_RAW DATA_.
++++++++++

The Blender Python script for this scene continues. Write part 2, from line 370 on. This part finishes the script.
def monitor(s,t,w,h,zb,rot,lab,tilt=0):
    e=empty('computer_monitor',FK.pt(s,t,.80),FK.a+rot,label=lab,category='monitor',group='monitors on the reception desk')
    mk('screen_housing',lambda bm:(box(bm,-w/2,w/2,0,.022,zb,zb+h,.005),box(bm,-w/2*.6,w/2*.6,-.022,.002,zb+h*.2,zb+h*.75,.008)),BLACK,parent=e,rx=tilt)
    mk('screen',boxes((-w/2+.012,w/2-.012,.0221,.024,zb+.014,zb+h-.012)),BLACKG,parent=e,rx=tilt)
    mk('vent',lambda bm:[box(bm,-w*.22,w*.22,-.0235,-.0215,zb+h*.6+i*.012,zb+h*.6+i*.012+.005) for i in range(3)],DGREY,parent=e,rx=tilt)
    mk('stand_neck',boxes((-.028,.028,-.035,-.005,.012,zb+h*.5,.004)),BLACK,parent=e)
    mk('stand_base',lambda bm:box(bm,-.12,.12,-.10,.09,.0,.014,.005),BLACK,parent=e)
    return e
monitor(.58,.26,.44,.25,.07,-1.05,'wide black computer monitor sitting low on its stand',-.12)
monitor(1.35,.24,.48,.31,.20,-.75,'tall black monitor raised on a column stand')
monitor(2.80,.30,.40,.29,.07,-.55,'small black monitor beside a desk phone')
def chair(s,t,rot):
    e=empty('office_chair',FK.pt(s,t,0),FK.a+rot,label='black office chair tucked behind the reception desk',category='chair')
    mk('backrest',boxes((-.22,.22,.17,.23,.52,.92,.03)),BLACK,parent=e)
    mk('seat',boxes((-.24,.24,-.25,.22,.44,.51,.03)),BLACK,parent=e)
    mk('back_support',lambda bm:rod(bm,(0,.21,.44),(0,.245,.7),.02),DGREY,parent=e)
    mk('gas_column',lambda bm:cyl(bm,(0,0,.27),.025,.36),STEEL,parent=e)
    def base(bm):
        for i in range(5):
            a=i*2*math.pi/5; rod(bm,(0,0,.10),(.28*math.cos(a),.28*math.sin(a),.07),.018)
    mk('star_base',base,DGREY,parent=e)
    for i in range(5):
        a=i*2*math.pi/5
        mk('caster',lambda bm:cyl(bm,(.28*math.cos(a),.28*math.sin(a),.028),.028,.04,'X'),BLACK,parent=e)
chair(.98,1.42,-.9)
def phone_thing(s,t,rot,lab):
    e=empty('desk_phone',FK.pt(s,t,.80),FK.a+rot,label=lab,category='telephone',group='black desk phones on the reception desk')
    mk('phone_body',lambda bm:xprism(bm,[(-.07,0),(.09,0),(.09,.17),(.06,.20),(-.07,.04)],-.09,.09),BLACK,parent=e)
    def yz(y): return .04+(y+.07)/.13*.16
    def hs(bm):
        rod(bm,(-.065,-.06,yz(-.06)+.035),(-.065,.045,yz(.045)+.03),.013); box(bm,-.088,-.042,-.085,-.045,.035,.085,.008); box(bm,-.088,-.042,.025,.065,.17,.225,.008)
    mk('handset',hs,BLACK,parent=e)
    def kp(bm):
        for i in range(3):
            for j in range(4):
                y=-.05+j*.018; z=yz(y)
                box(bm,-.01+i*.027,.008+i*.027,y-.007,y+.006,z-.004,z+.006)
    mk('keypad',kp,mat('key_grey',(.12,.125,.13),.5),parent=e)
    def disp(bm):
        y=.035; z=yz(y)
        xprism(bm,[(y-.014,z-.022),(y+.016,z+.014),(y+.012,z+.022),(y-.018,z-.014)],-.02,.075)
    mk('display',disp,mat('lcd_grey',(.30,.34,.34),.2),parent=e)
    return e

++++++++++

_WRITTEN INSTRUCTION_.
Copy out the whole listing, exactly as written.

_CORRECT OUTPUT_.
The Blender Python script for this scene continues. Write part 2, from line 370 on. This part finishes the script.
def monitor(s,t,w,h,zb,rot,lab,tilt=0):
    e=empty('computer_monitor',FK.pt(s,t,.80),FK.a+rot,label=lab,category='monitor',group='monitors on the reception desk')
    mk('screen_housing',lambda bm:(box(bm,-w/2,w/2,0,.022,zb,zb+h,.005),box(bm,-w/2*.6,w/2*.6,-.022,.002,zb+h*.2,zb+h*.75,.008)),BLACK,parent=e,rx=tilt)
    mk('screen',boxes((-w/2+.012,w/2-.012,.0221,.024,zb+.014,zb+h-.012)),BLACKG,parent=e,rx=tilt)
    mk('vent',lambda bm:[box(bm,-w*.22,w*.22,-.0235,-.0215,zb+h*.6+i*.012,zb+h*.6+i*.012+.005) for i in range(3)],DGREY,parent=e,rx=tilt)
    mk('stand_neck',boxes((-.028,.028,-.035,-.005,.012,zb+h*.5,.004)),BLACK,parent=e)
    mk('stand_base',lambda bm:box(bm,-.12,.12,-.10,.09,.0,.014,.005),BLACK,parent=e)
    return e
monitor(.58,.26,.44,.25,.07,-1.05,'wide black computer monitor sitting low on its stand',-.12)
monitor(1.35,.24,.48,.31,.20,-.75,'tall black monitor raised on a column stand')
monitor(2.80,.30,.40,.29,.07,-.55,'small black monitor beside a desk phone')
def chair(s,t,rot):
    e=empty('office_chair',FK.pt(s,t,0),FK.a+rot,label='black office chair tucked behind the reception desk',category='chair')
    mk('backrest',boxes((-.22,.22,.17,.23,.52,.92,.03)),BLACK,parent=e)
    mk('seat',boxes((-.24,.24,-.25,.22,.44,.51,.03)),BLACK,parent=e)
    mk('back_support',lambda bm:rod(bm,(0,.21,.44),(0,.245,.7),.02),DGREY,parent=e)
    mk('gas_column',lambda bm:cyl(bm,(0,0,.27),.025,.36),STEEL,parent=e)
    def base(bm):
        for i in range(5):
            a=i*2*math.pi/5; rod(bm,(0,0,.10),(.28*math.cos(a),.28*math.sin(a),.07),.018)
    mk('star_base',base,DGREY,parent=e)
    for i in range(5):
        a=i*2*math.pi/5
        mk('caster',lambda bm:cyl(bm,(.28*math.cos(a),.28*math.sin(a),.028),.028,.04,'X'),BLACK,parent=e)
chair(.98,1.42,-.9)
def phone_thing(s,t,rot,lab):
    e=empty('desk_phone',FK.pt(s,t,.80),FK.a+rot,label=lab,category='telephone',group='black desk phones on the reception desk')
    mk('phone_body',lambda bm:xprism(bm,[(-.07,0),(.09,0),(.09,.17),(.06,.20),(-.07,.04)],-.09,.09),BLACK,parent=e)
    def yz(y): return .04+(y+.07)/.13*.16
    def hs(bm):
        rod(bm,(-.065,-.06,yz(-.06)+.035),(-.065,.045,yz(.045)+.03),.013); box(bm,-.088,-.042,-.085,-.045,.035,.085,.008); box(bm,-.088,-.042,.025,.065,.17,.225,.008)
    mk('handset',hs,BLACK,parent=e)
    def kp(bm):
        for i in range(3):
            for j in range(4):
                y=-.05+j*.018; z=yz(y)
                box(bm,-.01+i*.027,.008+i*.027,y-.007,y+.006,z-.004,z+.006)
    mk('keypad',kp,mat('key_grey',(.12,.125,.13),.5),parent=e)
    def disp(bm):
        y=.035; z=yz(y)
        xprism(bm,[(y-.014,z-.022),(y+.016,z+.014),(y+.012,z+.022),(y-.018,z-.014)],-.02,.075)
    mk('display',disp,mat('lcd_grey',(.30,.34,.34),.2),parent=e)
    return e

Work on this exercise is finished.